Whose idea was that?

A lot of the commentary after Paul Ehrlich's death said that his ideas were popular among liberals and/or "elites."  For example, Nicholas Eberstadt writes:  "In retrospect, what may look most amazing about Ehrlich’s career is the company he managed to keep. Despite his harsh and jarring rhetoric, his strident ideology, and his proclivity for veering off toward pseudo-science, Ehrlich was embraced into the bosom of the American academy. .... But perhaps this shouldn’t surprise at all. Though polemical and extreme in so many of his formulations, Ehrlich’s pronouncements on the human condition were largely in consonance with the moral panic about the 'population explosion' that swept through the American Establishment during the Cold War era."* But the New York Times obituary mentioned a detail that suggests a different possibility--Ehrlich was a frequent guest on Johnny Carson's Tonight Show.  So maybe his ideas were popular among the sort of people who watched the Tonight Show:  that is, a broad range of people.  

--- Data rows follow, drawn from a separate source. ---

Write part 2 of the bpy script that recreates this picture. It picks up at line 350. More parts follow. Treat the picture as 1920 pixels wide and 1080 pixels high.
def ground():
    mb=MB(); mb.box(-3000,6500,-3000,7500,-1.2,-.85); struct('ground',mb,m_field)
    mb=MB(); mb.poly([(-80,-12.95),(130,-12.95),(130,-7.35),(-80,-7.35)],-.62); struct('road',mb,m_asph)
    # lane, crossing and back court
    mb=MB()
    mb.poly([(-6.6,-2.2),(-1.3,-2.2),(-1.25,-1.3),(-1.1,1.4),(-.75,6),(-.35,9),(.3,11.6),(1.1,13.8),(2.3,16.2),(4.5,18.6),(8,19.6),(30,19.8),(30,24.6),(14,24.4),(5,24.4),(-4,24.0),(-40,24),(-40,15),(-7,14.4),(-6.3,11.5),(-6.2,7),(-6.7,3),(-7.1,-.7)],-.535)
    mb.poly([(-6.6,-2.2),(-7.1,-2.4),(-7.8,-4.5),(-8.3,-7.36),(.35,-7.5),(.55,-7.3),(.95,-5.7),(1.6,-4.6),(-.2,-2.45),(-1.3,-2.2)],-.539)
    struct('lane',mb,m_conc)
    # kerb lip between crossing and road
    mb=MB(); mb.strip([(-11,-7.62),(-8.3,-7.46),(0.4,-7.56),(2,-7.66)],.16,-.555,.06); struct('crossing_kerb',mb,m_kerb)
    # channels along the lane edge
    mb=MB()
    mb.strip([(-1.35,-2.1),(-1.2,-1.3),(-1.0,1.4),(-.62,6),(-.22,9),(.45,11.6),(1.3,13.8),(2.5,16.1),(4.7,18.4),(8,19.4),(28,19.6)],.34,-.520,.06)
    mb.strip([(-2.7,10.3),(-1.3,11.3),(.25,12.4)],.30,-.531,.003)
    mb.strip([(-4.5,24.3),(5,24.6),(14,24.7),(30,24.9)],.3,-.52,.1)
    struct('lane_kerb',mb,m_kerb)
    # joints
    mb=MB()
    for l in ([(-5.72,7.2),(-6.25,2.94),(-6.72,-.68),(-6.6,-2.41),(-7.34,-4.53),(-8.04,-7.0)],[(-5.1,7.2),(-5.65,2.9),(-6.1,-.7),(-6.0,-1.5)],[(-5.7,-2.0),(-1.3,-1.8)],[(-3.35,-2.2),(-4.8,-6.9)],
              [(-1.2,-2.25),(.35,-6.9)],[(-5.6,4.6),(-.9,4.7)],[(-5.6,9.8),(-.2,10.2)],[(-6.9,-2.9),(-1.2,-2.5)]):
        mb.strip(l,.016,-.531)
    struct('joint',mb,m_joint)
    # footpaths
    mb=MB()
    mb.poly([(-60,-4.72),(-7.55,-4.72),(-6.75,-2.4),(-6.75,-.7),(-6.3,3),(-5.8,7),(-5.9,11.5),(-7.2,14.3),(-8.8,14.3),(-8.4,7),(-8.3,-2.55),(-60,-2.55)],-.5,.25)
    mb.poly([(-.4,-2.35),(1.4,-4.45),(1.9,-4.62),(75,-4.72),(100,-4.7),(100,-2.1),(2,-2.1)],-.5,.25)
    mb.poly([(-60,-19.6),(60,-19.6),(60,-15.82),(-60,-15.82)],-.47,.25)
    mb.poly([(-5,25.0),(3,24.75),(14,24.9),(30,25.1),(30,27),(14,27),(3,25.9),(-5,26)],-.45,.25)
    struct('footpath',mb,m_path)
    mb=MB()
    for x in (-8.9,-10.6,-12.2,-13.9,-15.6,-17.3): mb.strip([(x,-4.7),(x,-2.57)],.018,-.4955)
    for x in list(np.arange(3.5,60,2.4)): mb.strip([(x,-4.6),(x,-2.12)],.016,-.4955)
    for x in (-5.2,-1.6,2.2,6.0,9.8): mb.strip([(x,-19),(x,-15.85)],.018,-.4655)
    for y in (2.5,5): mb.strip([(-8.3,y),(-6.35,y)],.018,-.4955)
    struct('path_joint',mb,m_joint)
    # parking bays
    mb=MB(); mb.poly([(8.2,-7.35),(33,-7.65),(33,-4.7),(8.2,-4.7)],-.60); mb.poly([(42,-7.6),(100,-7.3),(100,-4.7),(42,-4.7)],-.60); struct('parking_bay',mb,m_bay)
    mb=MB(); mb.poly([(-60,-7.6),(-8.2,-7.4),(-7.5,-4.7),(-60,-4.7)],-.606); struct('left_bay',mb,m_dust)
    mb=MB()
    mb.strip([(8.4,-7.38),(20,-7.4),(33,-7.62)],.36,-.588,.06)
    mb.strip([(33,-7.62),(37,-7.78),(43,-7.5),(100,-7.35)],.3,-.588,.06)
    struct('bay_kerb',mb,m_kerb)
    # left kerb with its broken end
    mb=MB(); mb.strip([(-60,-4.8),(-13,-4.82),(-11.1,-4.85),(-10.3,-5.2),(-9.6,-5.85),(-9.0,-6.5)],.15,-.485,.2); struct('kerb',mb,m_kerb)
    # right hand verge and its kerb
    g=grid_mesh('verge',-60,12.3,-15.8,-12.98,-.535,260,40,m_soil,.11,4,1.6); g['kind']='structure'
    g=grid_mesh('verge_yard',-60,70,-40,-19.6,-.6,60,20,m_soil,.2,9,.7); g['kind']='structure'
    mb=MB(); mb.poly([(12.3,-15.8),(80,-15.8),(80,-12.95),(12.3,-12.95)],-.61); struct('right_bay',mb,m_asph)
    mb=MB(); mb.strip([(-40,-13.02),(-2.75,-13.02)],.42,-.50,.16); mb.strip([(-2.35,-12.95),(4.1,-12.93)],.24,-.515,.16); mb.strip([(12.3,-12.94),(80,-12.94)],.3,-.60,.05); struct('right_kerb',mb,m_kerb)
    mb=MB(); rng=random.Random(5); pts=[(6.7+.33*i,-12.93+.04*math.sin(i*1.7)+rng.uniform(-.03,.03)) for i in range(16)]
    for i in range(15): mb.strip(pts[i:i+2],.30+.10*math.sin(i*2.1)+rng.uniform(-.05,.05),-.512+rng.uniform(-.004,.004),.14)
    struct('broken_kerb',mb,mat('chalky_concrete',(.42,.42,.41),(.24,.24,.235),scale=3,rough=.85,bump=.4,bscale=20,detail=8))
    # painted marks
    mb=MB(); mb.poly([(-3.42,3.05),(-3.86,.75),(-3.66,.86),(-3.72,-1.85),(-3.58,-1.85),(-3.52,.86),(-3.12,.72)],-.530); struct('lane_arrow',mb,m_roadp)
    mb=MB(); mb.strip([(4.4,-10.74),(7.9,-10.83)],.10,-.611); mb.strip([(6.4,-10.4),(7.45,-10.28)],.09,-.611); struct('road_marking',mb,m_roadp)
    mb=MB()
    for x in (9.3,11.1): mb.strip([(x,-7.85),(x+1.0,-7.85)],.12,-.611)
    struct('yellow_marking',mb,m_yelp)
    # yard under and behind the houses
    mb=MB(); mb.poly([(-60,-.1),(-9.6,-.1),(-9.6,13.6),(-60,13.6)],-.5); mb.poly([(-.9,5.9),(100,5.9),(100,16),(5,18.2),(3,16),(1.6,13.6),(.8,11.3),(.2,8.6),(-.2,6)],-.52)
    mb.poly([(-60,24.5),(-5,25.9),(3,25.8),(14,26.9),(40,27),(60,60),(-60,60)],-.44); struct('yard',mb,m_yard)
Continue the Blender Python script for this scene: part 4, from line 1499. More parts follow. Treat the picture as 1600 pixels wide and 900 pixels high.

In 1974, a Gallup Poll asked "SOME PEOPLE FEEL THAT THE WORLD WILL REACH THE POINT SOMEDAY WHERE, BECAUSE OF POPULATION AND ECONOMIC GROWTH, THERE WON'T BE ENOUGH WATER, LAND, FOOD, AND OTHER NATURAL RESOURCES FOR EVERYBODY. OTHER PEOPLE BELIEVE THAT THE WORLD CAN CONTINUE TO GROW WITHOUT RUNNING INTO SERIOUS SHORTAGES BECAUSE SOMEBODY WILL ALWAYS BE ABLE TO SOLVE THESE PROBLEMS. DO YOU, YOURSELF, FEEL THAT SOONER OR LATER WORLD POPULATION AND ECONOMIC GROWTH WILL HAVE TO BE REGULATED TO AVOID SERIOUS SHORTAGES, OR NOT?"  62% said yes and 30% said no.  It was asked again in 1976:   65% said yes and 27% said no.  

Using the 1976 survey, here are "yes" answers by self-rated ideology 

Very liberal                                54%                
Moderately liberal                     76%
Middle of the road                     74%
Moderately conservative            66%
Very conservative                       58%
Don't know                                 70%

Support seems to have been somewhat higher in the middle (and those who didn't choose a label) and lower in the extremes.  Why wasn't there a straightforward relationship?  I think it's because there were two offsetting factors:  on the one hand, environmentalism was associated with concern about overpopulation; on the other hand, the Malthusian position suggested that trying to help poor people would be futile or harmful, giving it an affinity with conservatism, 

Not college graduate                      67%
College graduate                            79%

College graduates were more likely to think that regulation would be necessary.  But if we restrict it to whites:

Not college graduate                      73%
College graduate                            80%

The difference by education is smaller (and not statistically significant).  The reason that restricting it to whites makes a difference is that blacks were much less likely to think that regulation would be necessary (divided about 50/50) and less likely to be college graduates.  I considered a few other group differences:  men and younger people were a bit more likely to agree, and there were no clear differences by religion.  I'm not sure why race was so important--I just tried it because it's a standard control variable.  But the general point is that it wasn't just the "Establishment": most people were concerned about the "population explosion," to the point of supporting a policy that would now be regarded as pretty extreme. That's not hard to understand:  world population was growing rapidly, and people often think in terms of a fixed stock of resources.  

*As a sociologist, I have to note that this is an example of the dumbing down of the term "moral panic" to  be just a way of dismissing something as not a real problem.  In the original sense, the "moral" part was important.